The island was settled long before the Europeans came. In 10,000 B.C. Paleo-Indians navigated to the islands by primitive canoe. Sea levels were 275 feet lower than today, so Antigua and Barbuda were linked together. There is evidence of habitation during the Meso-Indian age around 1775 B.C. on Jolly Beach. To put it in perspective, four hundred years before Ramses II ruled as Pharaoh in Egypt, the Siboney, or stone people, inhabited Antigua.

Around 500 B.C. nomadic warriors lived and fished at North Sound, but there were no major settlements on the island until 35 A.D. when the Arawak came up from Venezuela and settled near Indian Creek where they practiced their arts of fishing, agriculture and pottery. The Spanish described them as peaceful, gentle, hospitable and friendly. Arawak men and women painted their bodies and ornamented them with gold, stone, bone and shell. When they were not hunting or fishing, the Arawak spent much of their leisure time in games. They believed that good and evil spirits inhabited both human bodies and material objects. They controlled these spirits through their priest or shaman and by capturing them in statues called zemis, sometimes made of gold.
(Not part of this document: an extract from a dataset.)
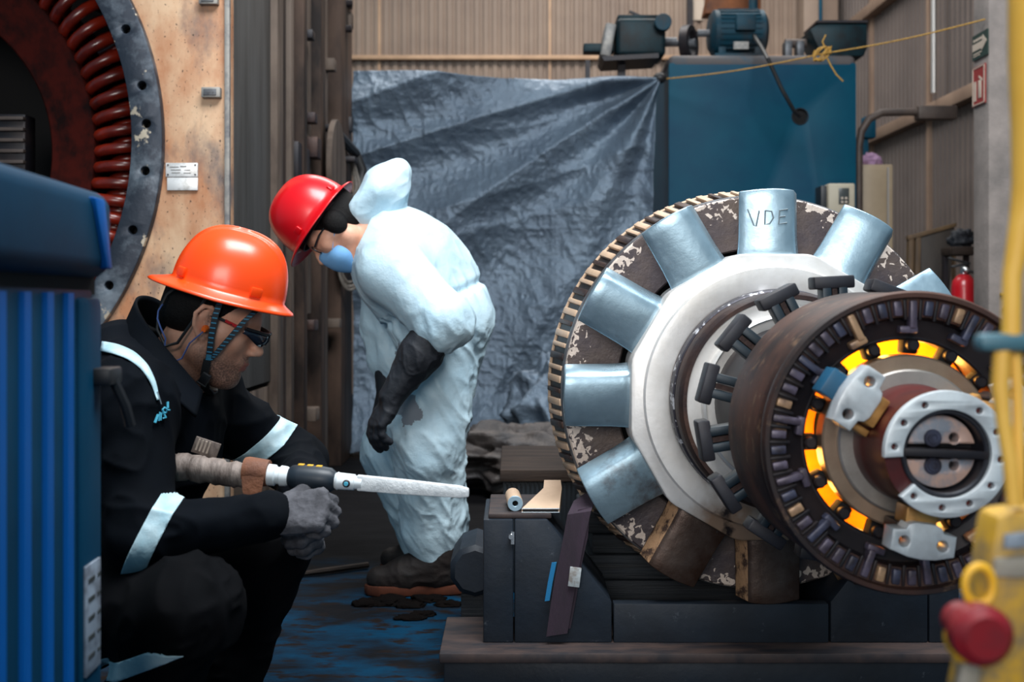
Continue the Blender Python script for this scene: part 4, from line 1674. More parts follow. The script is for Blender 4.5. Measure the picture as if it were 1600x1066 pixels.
# flat nozzle
root = empty('flat_nozzle', (P(850, 0, 2.81).x, 2.81, zt2), label='beige flared flat nozzle lying on the cradle block beside the tube', cat='nozzle')
xo = P(850, 0, 2.81).x
xl, xr = P(815, 0, 2.81).x - xo, P(874, 0, 2.81).x - xo
yb = 0.20
xlb, xrb = P(848, 0, 3.01).x - xo, P(876, 0, 3.01).x - xo
ym = 0.13
h0, h1 = 0.010, 0.040
b = MB()
v = [(xl, 0, 0), (xr, 0, 0), (xr, 0, h0), (xl, 0, h0), (xlb, ym, 0), (xrb, ym, 0), (xrb, ym, h1), (xlb, ym, h1), (xlb + 0.004, yb, 0), (xrb, yb, 0), (xrb, yb, h1 + 0.01), (xlb + 0.004, yb, h1 + 0.01)]
b.hull(v, [(0, 1, 5, 4), (3, 7, 6, 2), (0, 4, 7, 3), (1, 2, 6, 5), (4, 5, 9, 8), (7, 11, 10, 6), (4, 8, 11, 7), (5, 6, 10, 9), (8, 9, 10, 11), (0, 3, 2, 1)])
b.build('shell', 'nozzle_beige', root, ang=0.3)
b = MB()
b.box(((xl + xr) / 2, -0.001, h0 / 2 + 0.0002), (xr - xl - 0.006, 0.004, 0.005))
b.build('slot', 'dark_void', root)
b = MB()
for p0_, p1_ in (((xl, 0, 0.0012), (xr, 0, 0.0012)), ((xl, 0, h0), (xr, 0, h0))):
    b.tube([(p0_[0], -0.002, p0_[2]), (p1_[0], -0.002, p1_[2])], 0.0016, 6)
b.build('lip', 'chrome', root)

# webbing sling hanging over the block
pts = [P(930, 770, 2.87), P(914, 782, 2.80), P(905, 802, 2.768), P(895, 850, 2.763), P(885, 900, 2.763), P(878, 940, 2.765), P(870, 992, 2.768)]
org = pts[-1].copy()
root = empty('webbing_sling', org, label='purple webbing sling hanging down the front of the cradle', cat='sling')
MB().ribbon([p - org for p in pts], Vector((1, 0.0, 0.15)), [0.05, 0.055, 0.058, 0.054, 0.056, 0.054, 0.052], 0.006).build('strap', 'webbing_purple', root)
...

Gold proved to be their undoing as it attracted the attention of the Spanish who enslaved the Arawaks.

Around 1200 A.D. another tribe, the Caribs, came up the chain of islands from South America. Carib men lived together in communal houses and kept their wives in separate huts. They treated their wives as servants, who had to dress and feed their husbands, clean their houses as well as working the soil. Carib men were experts in building boats. They were also fearless warriors. They considered war the highest art or game. They established settlements in Dominica and St. Kitts from where they attacked the Arawaks, taking the women and children as slaves and killing the men. Because the Caribs fought attempts to enslave them, the Spanish described them as bloodthirsty savages. The term cannibal is derived from their Spanish name caribal. Cannibalism was practiced as part of a solemn religious rite in which the captors tortured, killed and ate the bravest warriors taken in battle. They called Antigua, "waladli," Barbuda "wa’omoni" and Redonda "ocanamanru." Eventually, the Spanish wiped out the Carib. The only ones left today live on a reservation on Domenica.

Charles I, King of England granted Long Island, now Jumby Bay, to the Duke of Carlisle in 1625. Charles later lost his head during Oliver Cromwell’s Commonwealth. Sir Christopher Codrington created the first sugar estate on Antigua in 1674. He named it Betty’s Hope after his daughter. The plantations brought African slaves to clear the fields for sugarcane. The island was essentially a giant sugar factory, producing sugar and rum to send home to London. There were 170 sugar mills by 1705 for crushing the cane. Today you can see the remnants in the tall brick chimneys of the colonial era scattered about the island. There is one sugar mill that bears witness on Jumby Bay not far from the Estate House.  There were 23,350 slaves emancipated in Antigua on August 1, 1834 along with those in The Bahamas and Bermuda. Freed men rented plots of land and built over a thousand houses in 27 villages. After working a full day on the sugar plantations, they went home to cultivate their front and back gardens with plantains, yams, bananas, pineapples and sour sop. The fate of the island has depended on sugar until relatively recently.   Antigua gained independence from Great Britain in 1981 under the stewardship of Papa Bird, the first Prime Minister.  Today's economy is largely based upon tariffs and tourism.